El 18 de octubre de 1977 tiene lugar uno de los hechos más siniestros de la historia del movimiento obrero ecuatoriano: la masacre de los trabajadores del Ingenio Aztra.

El Ingenio Aztra. Una empresa mixta con capitales particulares y estatales, tiene una larga historia de latrocinios y depredaciones.

Primeramente, en el año 1960, se forma como empresa privada para explotar la caña de azúcar de los latifundistas de la zona, los mismos que habían adquirido las tierras usurpando a antiguos propietarios y arrebatando las parcelas de los humildes campesinos que habían formado varias colonias. Entre los socios de la nueva compañía ‒que tiene un capital inicial de 17’000.000 de dólares‒ se hallan prominentes miembros de nuestra oligarquía: Ernesto Jouvín Cisneros, José Salazar Barragán, los hermanos Alfonso y Rafael Andrade Ochoa, por ejemplo. Empero, cuando se presentan dificultades económicas, la mayoría de las acciones van a parar a manos del Banco “La Filantrópica” de los Isaías, quienes a su vez ‒percibiendo “malos vientos en el negocio”‒ la traspasan a una entidad estatal, La Corporación Financiera Nacional, con la aprobación del gobierno del general Rodríguez Lara. Desde ese entonces se convierte en botín de gerentes y altos empleados que, como se puede suponer, pertenecen siempre a la élite de las clases dominantes.[2]

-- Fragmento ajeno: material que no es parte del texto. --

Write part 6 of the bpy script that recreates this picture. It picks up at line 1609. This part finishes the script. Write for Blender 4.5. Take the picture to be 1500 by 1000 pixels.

Los ingenios azucareros han estado desde un principio en el poder de la más rancia oligarquía, razón por la que han gozado de privilegios inconcebibles, aunque estos vayan en menoscabo de los intereses populares.. Es así como en enero de 1976 se eleva el precio del quintal de azúcar de S/.135 a S/. 220 y luego, casi enseguida, en agosto de 1977, después de un ridículo paro de propietarios ‒que desde luego no son sancionados con el decreto 1475 como se hace con los trabajadores‒ se sube a S/. 300. Pero ahora, con inaudito descaro, mediante decreto N° 1784 de 5 de septiembre, se elimina a los trabajadores en la participación de las utilidades provenientes del último aumento, a fin de que todo vaya a los bolsillos de los magnates. Tanta generosidad, no puede sino encerrar unturbio negocio entre empresarios y funcionarios de la dictadura militar, como piensa con lógica Víctor Granda en su libro La masacre de Aztra.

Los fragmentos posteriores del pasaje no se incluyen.